A lawmaker sponsoring a key piece of federal college sports legislation says he believes the bill likely has the support it needs to make it through the upper chamber

ByThe Associated Press
July 17, 2026, 5:07 PM

ARLINGTON, Va. -- A lawmaker sponsoring a key piece of federal college sports legislation said he believes the bill likely has the support it needs to make it through the upper chamber.

“We probably have 60 votes,” Sen. Eric Schmitt, R-Mo., said Friday at the Associated Press Sports Editors meeting.

Schmitt called the next two weeks critical for the Protect College Sports Act.

He said leaders from the Southeastern and Big Ten Conferences, both of which oppose the bill as it is written, have met with the top sponsors — Sens. Ted Cruz, R-Texas, and Maria Cantwell, D-Wash. — to negotiate changes in the bill in an effort to gather their support.

Without the bill, Schmitt said "the trajectory of this in three years will be even further unrecognizable,” predicting a scenario in which women’s sports teams fold under financial strain.

College sports has been struggling to find a fair way to pay players for their name, image and likeness since payments to players were approved by a federal court last summer.

The legislation introduced by Cruz and Cantwell offers the NCAA and conferences limited liability protection and moves to preempt the patchwork of state laws that govern NIL payments. It also opens the option for conferences to pool their media rights — a move proponents say could generate extra billions but that the SEC and Big Ten do not support.
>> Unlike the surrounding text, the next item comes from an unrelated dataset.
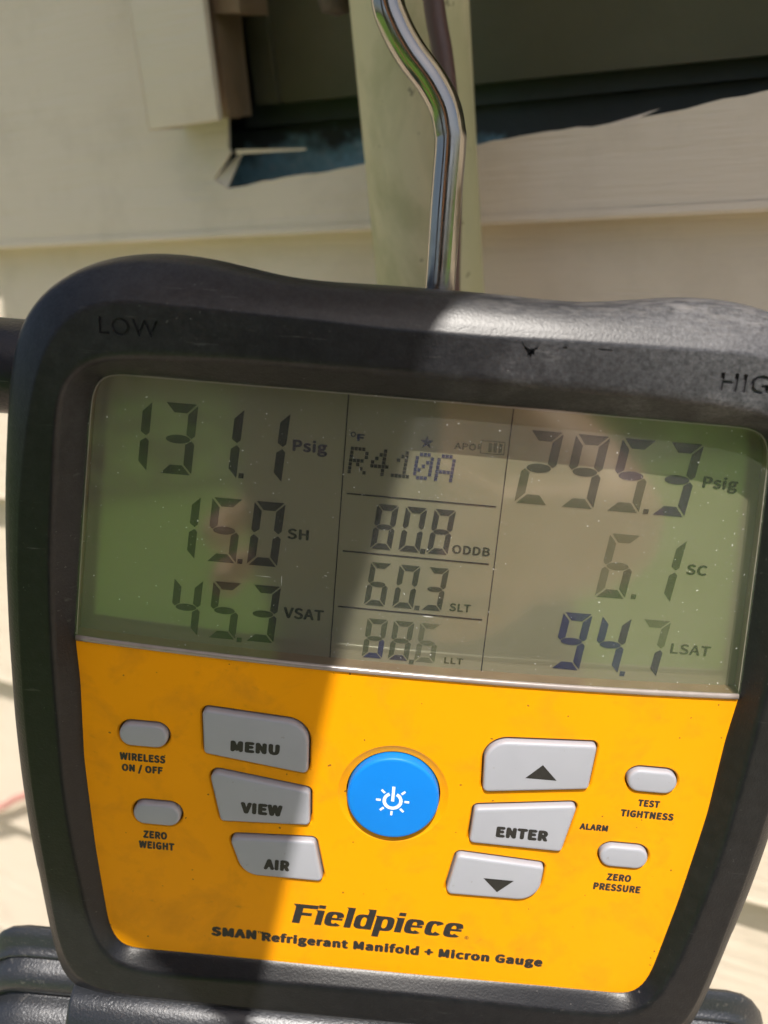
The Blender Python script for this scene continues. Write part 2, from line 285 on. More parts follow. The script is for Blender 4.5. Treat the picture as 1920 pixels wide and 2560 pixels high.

In a letter to school presidents last month, SEC commissioner Greg Sankey outlined worries that the bill could create more problems than it solves. Sankey suggested rewriting a section of the bill that allows athletes to file civil lawsuits in certain cases, saying as it was written it could create more litigation instead of reducing it.

Even if the bill passes the Senate, it would face an unlikely run through the narrowly divided House, where both Democrats and Republicans have found a number of flaws with another bill — the SCORE Act — that never came to a floor vote.